Pod względem piłkarskim to kozak
W poprzednim sezonie Josue został wybrany najlepszym pomocnikiem ekstraklasy. Jego wkład w wyniki warszawskiej drużyny jest ogromny. - Zgadzam się z opiniami na jego temat, że pod względem piłkarskim to kozak - powiedział Maciej Śliwowski w rozmowie z "Super Expressem". - Jego umiejętności zdecydowanie przewyższają ligę. On ma wszystko: przegląd sytuacji, wizję gry, przerzut, podanie. Ostatnio gorzej wygląda fizycznie. Był pod presją. Chciał zostać w klubie. Siedziało to w nim. Gdy zaczął rozumieć, że nie dostanie kontraktu, to zeszło z niego powietrze - zaznacza.
Takiego gracza się nie odpuszcza
Portugalczyk rozgrywa w Legii trzeci sezon.
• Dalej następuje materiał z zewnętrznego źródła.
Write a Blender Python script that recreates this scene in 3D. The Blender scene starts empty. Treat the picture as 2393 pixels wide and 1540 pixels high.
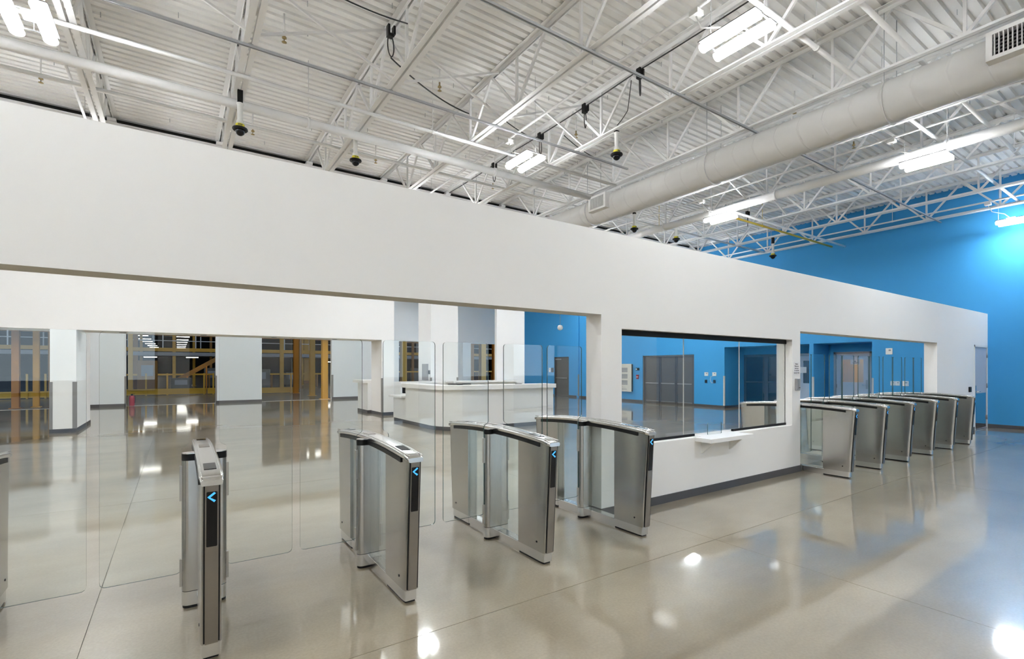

Z końcem rozgrywek kończy się jego umowa, która nie będzie przedłużona. - Takiego gracza się nie odpuszcza - uważa Śliwowski w rozmowie z naszym portalem. - Trzeba się postarać, żeby grał tutaj jak najdłużej. Widocznie w grę wchodzą inne sprawy. Może chodzi o przebudowę zespołu. Nie zostawiłbym go tylko w sytuacji, jeśli miałoby się to odbywać kosztem drużyny. To trudny zawodnik do prowadzenia - dodaje.
Chce zwyciężać, chce być najlepszy
Nie wszyscy akceptują boiskowe zachowanie kapitana Legii. Momentami irytuje, prowokuje. - Gdy rwał się do rywali to pomyślałem sobie, że trzeba go odpuścić - opowiada Śliwowski. - Ale zaraz naszła mnie refleksja: przecież byłem taki sam! Byłem zadziorny jak Josue! Gryzłem, kopałem, robiłem wszystko, żeby wygrać. Przez to nie lubili mnie przeciwnicy i pewnie koledzy w drużynie. Nie odpuszczałem, szedłem w każdej akcji do końca, na maksa. I Josue jest taki sam. Chce zwyciężać, chce być najlepszy - wyznał były napastnik stołecznego klubu.